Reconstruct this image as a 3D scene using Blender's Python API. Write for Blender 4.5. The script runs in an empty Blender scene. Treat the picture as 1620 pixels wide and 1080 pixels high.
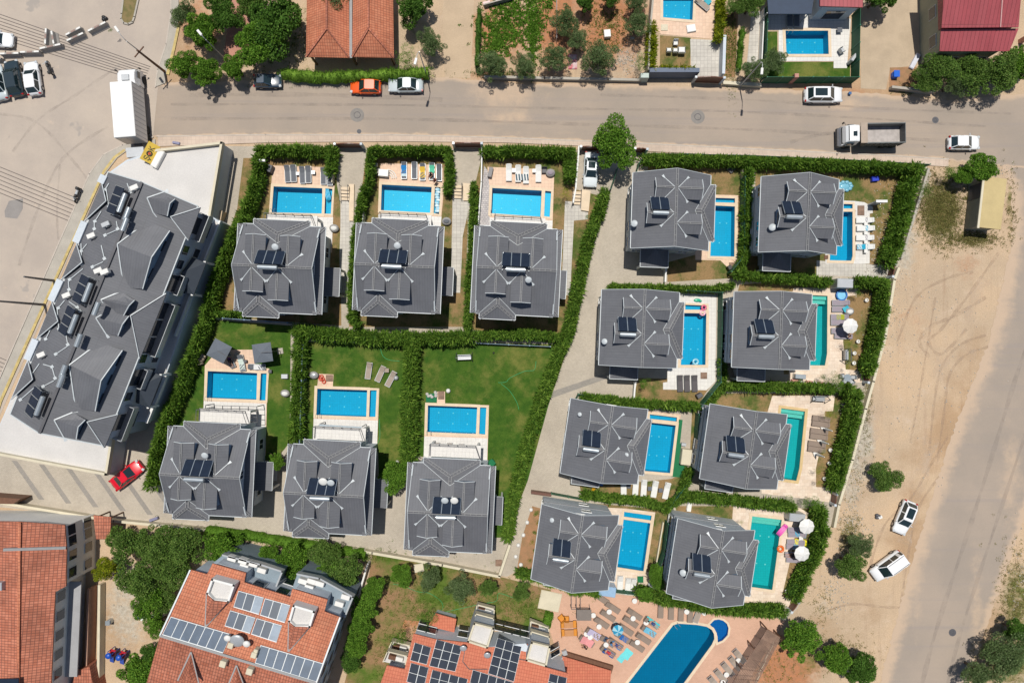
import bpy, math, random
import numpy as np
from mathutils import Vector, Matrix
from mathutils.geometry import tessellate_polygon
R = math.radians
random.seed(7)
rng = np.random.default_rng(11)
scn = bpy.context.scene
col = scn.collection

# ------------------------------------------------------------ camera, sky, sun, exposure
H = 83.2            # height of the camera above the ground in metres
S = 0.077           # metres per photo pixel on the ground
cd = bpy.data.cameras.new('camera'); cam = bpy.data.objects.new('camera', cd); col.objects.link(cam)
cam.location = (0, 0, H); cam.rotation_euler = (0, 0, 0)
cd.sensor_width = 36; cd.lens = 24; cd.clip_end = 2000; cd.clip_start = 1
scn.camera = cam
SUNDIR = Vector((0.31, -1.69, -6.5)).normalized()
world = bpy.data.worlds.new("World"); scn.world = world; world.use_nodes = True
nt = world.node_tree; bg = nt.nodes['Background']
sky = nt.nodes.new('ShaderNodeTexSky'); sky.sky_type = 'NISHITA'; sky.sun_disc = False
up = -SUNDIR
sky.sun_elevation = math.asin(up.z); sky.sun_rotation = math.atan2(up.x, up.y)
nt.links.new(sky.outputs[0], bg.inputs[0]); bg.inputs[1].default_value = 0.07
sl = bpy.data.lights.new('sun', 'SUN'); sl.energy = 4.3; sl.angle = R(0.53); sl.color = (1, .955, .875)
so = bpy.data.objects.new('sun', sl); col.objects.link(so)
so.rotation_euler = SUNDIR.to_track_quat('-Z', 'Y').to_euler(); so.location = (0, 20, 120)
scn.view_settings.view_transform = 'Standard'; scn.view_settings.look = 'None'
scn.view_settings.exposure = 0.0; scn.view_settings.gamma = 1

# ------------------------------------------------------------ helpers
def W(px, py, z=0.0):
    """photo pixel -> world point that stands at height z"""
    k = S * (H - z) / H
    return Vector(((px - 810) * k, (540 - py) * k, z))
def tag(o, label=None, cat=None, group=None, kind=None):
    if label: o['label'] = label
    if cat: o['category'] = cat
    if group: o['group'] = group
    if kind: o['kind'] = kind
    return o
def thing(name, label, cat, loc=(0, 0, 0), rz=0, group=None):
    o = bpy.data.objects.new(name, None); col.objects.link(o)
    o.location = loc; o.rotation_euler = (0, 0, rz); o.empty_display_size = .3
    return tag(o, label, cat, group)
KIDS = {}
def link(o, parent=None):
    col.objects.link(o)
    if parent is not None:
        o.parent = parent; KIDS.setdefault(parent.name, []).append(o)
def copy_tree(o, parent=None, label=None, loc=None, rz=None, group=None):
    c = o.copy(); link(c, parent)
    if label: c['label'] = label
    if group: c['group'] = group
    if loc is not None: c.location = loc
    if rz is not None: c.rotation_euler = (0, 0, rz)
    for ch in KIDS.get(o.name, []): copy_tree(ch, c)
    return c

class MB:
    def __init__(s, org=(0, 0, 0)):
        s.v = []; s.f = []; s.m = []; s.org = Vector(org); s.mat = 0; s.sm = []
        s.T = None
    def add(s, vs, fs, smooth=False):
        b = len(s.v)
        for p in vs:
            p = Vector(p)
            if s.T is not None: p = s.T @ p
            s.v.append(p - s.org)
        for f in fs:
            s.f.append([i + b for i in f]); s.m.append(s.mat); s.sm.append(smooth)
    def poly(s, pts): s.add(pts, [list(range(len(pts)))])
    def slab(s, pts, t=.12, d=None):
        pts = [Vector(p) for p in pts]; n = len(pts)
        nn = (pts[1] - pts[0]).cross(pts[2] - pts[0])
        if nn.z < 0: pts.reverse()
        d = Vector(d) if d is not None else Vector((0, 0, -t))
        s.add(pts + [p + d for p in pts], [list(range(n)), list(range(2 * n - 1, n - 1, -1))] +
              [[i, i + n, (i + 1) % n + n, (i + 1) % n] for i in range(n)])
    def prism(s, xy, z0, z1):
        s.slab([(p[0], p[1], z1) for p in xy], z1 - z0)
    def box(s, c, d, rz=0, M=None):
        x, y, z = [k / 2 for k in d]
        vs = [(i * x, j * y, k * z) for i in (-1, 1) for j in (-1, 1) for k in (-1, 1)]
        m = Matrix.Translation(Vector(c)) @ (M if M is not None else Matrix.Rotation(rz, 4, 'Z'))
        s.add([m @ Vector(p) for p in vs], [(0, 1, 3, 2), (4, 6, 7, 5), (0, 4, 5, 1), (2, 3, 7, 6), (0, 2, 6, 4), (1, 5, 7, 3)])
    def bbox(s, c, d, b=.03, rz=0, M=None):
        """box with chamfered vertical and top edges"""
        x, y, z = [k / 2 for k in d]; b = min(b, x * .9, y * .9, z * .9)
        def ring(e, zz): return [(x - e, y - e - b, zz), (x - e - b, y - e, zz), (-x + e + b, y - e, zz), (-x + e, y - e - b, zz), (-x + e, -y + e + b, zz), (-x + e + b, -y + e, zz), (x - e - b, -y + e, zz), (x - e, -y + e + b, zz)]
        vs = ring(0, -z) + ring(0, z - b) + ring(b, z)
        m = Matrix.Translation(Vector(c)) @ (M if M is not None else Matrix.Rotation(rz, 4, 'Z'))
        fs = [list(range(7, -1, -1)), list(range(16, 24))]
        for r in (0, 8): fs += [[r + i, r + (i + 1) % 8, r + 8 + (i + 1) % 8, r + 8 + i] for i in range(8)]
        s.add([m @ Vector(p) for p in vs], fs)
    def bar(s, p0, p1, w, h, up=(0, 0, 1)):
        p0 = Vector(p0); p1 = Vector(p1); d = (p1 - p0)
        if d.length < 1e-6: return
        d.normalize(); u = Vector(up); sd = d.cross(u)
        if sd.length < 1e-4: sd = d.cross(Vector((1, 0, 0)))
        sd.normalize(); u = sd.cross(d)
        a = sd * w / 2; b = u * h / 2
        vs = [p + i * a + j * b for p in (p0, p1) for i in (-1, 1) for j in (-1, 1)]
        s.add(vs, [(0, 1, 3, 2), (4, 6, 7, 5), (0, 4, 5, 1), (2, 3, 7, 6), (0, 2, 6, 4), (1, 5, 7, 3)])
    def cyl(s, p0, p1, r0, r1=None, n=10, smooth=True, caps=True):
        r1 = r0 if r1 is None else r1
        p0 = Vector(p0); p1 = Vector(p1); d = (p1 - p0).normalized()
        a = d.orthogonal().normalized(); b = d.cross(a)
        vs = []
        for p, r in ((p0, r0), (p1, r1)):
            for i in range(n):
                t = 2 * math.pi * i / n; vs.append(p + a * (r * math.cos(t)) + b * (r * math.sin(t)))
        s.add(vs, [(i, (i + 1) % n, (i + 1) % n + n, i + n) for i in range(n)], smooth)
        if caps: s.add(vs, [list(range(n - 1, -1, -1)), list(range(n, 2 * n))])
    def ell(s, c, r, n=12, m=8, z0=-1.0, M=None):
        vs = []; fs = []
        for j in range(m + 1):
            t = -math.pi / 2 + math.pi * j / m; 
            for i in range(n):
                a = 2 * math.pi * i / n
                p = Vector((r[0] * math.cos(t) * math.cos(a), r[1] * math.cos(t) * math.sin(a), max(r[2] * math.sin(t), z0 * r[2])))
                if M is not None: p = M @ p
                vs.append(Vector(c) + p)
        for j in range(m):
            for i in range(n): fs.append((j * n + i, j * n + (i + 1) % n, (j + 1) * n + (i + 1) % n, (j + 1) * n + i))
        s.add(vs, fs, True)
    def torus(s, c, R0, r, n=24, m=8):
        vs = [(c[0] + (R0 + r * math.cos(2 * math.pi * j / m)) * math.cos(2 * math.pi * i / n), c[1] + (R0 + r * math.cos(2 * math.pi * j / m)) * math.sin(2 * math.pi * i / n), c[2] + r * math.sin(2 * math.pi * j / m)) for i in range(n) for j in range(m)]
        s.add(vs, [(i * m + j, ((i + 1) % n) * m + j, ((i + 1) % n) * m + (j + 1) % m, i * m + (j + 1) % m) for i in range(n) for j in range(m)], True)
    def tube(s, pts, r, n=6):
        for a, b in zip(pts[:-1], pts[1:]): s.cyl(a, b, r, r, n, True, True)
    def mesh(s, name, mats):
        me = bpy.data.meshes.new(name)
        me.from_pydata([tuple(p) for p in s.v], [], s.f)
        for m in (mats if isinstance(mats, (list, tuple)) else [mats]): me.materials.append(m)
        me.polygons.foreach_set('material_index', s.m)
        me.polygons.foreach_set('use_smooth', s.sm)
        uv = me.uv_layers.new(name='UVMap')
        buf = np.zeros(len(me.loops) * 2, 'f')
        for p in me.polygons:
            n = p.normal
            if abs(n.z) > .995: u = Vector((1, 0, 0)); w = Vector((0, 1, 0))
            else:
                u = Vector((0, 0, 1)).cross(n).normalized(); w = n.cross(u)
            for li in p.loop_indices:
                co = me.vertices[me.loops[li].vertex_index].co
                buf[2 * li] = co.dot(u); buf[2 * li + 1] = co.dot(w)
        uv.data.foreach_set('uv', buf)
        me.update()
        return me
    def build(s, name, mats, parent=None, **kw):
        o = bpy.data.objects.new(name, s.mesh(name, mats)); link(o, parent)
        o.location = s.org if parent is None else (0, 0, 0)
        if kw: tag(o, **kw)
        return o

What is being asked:
Leave the pictures out and reproduce exactly the lines from the top of the listing above through the line with "scn.view_settings.exposure = 0.0;".

Expected answer:
Reconstruct this image as a 3D scene using Blender's Python API. Write for Blender 4.5. The script runs in an empty Blender scene. Treat the picture as 1620 pixels wide and 1080 pixels high.
import bpy, math, random
import numpy as np
from mathutils import Vector, Matrix
from mathutils.geometry import tessellate_polygon
R = math.radians
random.seed(7)
rng = np.random.default_rng(11)
scn = bpy.context.scene
col = scn.collection

# ------------------------------------------------------------ camera, sky, sun, exposure
H = 83.2            # height of the camera above the ground in metres
S = 0.077           # metres per photo pixel on the ground
cd = bpy.data.cameras.new('camera'); cam = bpy.data.objects.new('camera', cd); col.objects.link(cam)
cam.location = (0, 0, H); cam.rotation_euler = (0, 0, 0)
cd.sensor_width = 36; cd.lens = 24; cd.clip_end = 2000; cd.clip_start = 1
scn.camera = cam
SUNDIR = Vector((0.31, -1.69, -6.5)).normalized()
world = bpy.data.worlds.new("World"); scn.world = world; world.use_nodes = True
nt = world.node_tree; bg = nt.nodes['Background']
sky = nt.nodes.new('ShaderNodeTexSky'); sky.sky_type = 'NISHITA'; sky.sun_disc = False
up = -SUNDIR
sky.sun_elevation = math.asin(up.z); sky.sun_rotation = math.atan2(up.x, up.y)
nt.links.new(sky.outputs[0], bg.inputs[0]); bg.inputs[1].default_value = 0.07
sl = bpy.data.lights.new('sun', 'SUN'); sl.energy = 4.3; sl.angle = R(0.53); sl.color = (1, .955, .875)
so = bpy.data.objects.new('sun', sl); col.objects.link(so)
so.rotation_euler = SUNDIR.to_track_quat('-Z', 'Y').to_euler(); so.location = (0, 20, 120)
scn.view_settings.view_transform = 'Standard'; scn.view_settings.look = 'None'
scn.view_settings.exposure = 0.0; scn.view_settings.gamma = 1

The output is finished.